Backup to the cloud? Does that mean we have no backup when we not connected to the cloud? Spending weeks or months in that log cabin with no USB stick or DVD drive to back up to?
The screen may be bigger or better than some others, but that's like saying that rabies is not as lethal as ebola. It's not as good as my laptop's screen.
Lack of a mouse? A flexible pointing device for selecting text and moving it around or carrying out operations on that text independently of the rest of the document?
Not sure what my age has to do with anything, but for the record I am 50 and have been using computers for well over 30 years. I've lost count of the number of computers that I have owned or worked on.
Yes, there are writers who have written on a cell phone. That doesn't mean that we are all going to rush out and do it.
This is one of the oldest debates on the internet - and even before the internet. Someone buys product X and then defends it against someone else who has bought product Y. Think Apple vs PC, Apple vs Samsung, Nike vs Adidas, Pepsi vs Coke, Ferrari vs GM, Xbox vs PS.
This thing has some positives. The battery life should be good. It ought to be relatively light. It should be better than trying to type a novel on a cell phone.
But you are not going to persuade me to buy one, just as I am not going to persuade you of its negatives. It's a product that will suit some people but not others. All we can do is judge it by our own individual needs and preferences.
What debate? If you don't wish to write this way, or with a typewriter, or out in the woods with no electricity, then don't do so. No one is trying to make you, or cares even a tiny little bit one way or the other. There is no debate about it.
Th indisputable fact is that it works for me, and for a lot of others. And by "works", I mean we write better, faster, and more polished with less effort this way, and what we write sells. There is excel;lent scientific evidence to show why this is true.
Other things, such as the clod backup, have been explained. If you can back up to the cloud, you can then back up to any and all devices in existence. Anyone who has used the cloud at all should know this.
As for not being as good asyour laptop's screen, what the blanket-blank does that have to do with anything?
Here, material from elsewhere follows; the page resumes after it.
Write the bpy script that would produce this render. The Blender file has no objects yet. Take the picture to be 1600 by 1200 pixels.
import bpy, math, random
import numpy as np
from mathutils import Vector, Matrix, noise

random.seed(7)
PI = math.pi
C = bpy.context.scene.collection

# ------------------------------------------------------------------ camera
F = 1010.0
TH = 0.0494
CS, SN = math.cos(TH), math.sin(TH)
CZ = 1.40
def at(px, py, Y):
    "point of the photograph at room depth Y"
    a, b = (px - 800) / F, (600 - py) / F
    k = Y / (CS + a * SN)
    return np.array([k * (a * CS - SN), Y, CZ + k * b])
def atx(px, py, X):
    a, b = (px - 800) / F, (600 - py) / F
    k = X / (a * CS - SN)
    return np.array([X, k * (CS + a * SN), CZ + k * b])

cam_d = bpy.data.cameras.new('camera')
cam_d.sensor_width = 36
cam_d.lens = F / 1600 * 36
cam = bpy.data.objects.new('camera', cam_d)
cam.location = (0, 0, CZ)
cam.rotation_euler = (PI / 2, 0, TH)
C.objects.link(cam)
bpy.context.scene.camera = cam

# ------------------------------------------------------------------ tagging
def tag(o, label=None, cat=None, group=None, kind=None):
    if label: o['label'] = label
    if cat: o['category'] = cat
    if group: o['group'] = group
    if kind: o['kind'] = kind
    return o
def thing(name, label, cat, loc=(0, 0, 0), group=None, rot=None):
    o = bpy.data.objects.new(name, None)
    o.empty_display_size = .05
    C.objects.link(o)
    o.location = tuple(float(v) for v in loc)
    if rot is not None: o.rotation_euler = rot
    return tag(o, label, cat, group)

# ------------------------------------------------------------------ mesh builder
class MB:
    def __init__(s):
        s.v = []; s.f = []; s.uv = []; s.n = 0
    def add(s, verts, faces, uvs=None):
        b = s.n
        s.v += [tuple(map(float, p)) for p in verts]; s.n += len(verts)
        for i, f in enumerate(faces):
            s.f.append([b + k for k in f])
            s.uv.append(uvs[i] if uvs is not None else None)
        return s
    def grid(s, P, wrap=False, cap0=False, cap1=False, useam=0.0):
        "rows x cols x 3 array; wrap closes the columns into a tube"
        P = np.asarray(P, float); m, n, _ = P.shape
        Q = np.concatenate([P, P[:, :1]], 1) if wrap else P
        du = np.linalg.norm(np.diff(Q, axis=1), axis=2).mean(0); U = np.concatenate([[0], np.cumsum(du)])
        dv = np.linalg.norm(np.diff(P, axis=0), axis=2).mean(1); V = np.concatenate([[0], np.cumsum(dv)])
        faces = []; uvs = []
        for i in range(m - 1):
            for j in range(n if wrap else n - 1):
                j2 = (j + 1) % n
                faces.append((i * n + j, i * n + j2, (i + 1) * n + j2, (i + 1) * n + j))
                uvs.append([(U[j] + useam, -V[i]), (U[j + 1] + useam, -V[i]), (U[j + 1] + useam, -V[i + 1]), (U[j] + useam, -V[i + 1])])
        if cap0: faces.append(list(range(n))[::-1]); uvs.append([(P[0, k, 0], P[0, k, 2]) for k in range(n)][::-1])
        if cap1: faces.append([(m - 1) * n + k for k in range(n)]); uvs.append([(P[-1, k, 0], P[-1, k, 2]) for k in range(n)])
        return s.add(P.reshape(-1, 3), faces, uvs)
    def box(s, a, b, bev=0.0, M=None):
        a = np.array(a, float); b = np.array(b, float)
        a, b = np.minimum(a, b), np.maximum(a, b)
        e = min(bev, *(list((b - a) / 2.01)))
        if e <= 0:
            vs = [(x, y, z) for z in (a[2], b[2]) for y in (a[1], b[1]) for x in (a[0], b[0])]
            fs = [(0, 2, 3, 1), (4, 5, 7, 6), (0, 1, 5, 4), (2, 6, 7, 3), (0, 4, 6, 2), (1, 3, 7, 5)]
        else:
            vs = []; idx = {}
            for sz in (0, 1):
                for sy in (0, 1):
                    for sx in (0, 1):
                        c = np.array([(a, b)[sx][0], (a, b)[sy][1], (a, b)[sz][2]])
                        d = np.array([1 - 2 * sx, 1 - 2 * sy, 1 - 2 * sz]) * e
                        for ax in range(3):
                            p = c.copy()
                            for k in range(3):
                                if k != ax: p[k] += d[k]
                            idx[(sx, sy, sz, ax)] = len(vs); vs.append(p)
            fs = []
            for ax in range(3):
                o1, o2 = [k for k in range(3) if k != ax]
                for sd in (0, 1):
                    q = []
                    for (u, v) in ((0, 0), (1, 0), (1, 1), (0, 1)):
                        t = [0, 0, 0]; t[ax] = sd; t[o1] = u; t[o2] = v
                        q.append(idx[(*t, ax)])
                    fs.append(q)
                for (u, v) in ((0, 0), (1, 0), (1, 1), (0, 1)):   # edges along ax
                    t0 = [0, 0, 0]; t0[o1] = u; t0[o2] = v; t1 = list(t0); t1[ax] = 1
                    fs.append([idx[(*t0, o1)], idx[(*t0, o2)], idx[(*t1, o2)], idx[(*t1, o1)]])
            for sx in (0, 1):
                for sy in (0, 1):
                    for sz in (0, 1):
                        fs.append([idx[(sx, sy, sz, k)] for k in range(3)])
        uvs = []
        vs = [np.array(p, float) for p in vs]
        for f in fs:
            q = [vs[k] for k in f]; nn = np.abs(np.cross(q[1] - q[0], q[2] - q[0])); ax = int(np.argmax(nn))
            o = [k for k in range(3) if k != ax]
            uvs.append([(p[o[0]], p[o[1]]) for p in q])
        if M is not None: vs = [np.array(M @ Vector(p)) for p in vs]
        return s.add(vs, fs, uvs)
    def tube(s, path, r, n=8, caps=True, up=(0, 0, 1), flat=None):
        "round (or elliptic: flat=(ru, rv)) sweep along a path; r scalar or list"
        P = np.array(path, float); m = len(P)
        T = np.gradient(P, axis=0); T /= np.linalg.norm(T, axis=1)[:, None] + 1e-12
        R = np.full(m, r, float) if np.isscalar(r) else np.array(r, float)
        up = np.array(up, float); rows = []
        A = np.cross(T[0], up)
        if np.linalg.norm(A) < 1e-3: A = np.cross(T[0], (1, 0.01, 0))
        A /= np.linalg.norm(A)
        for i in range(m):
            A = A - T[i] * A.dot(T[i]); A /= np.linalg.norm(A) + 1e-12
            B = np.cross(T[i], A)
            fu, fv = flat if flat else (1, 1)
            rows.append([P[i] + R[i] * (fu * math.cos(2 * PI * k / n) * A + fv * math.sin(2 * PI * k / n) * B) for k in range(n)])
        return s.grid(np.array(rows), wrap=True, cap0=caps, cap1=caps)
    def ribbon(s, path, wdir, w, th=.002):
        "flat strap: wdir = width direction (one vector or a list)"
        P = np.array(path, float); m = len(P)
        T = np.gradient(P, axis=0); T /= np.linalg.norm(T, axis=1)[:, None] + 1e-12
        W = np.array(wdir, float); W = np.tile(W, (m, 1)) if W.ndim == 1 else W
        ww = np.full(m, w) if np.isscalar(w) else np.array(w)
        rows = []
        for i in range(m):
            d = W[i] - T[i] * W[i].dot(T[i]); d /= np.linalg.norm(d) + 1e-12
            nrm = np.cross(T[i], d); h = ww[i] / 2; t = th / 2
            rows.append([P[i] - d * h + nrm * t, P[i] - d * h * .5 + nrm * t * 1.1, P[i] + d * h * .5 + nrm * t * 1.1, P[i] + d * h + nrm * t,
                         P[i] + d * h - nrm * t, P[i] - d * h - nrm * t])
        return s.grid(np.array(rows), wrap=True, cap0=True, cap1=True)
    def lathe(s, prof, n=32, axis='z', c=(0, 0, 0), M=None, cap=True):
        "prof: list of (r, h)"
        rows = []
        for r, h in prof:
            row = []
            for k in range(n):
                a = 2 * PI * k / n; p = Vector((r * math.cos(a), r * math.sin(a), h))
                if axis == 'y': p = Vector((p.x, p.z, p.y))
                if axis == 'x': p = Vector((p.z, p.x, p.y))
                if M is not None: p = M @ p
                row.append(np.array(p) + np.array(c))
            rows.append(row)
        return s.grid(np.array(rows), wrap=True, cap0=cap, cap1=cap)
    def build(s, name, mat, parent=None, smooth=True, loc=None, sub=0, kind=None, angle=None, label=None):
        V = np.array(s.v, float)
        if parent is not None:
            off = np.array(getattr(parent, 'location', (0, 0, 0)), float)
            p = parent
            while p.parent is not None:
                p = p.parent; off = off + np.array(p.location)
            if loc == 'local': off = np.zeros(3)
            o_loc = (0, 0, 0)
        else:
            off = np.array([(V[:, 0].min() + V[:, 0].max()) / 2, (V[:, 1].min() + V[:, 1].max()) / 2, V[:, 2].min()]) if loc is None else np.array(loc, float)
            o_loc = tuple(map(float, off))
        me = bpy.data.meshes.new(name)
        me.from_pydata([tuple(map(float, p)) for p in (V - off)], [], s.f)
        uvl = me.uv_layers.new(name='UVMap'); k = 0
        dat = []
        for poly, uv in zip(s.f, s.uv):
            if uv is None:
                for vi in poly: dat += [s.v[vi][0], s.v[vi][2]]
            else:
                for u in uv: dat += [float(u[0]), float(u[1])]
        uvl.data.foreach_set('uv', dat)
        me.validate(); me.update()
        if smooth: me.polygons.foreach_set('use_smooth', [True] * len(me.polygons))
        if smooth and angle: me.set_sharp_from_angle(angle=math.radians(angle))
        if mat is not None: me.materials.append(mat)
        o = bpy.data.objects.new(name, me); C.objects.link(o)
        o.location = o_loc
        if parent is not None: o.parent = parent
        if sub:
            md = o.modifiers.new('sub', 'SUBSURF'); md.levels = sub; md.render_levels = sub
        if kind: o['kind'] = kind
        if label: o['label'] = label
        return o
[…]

This has exactly zilch to do with comparing anything to your laptop, to my desktop, or to a Robin Williams fart joke.
If you love your laptop, and you're happy with it, then use it, and more power to you. No one, no one, has tried to sell you one of these things, or a manual typewriter, or anything else, and no one has tried to talk you into using one. No one cares whether you do or don't.
This is simply something that interests some writers, who are expressing said interest in this thread. That's all it is. I hope you are your laptop are very happy together, and write many bestsellers.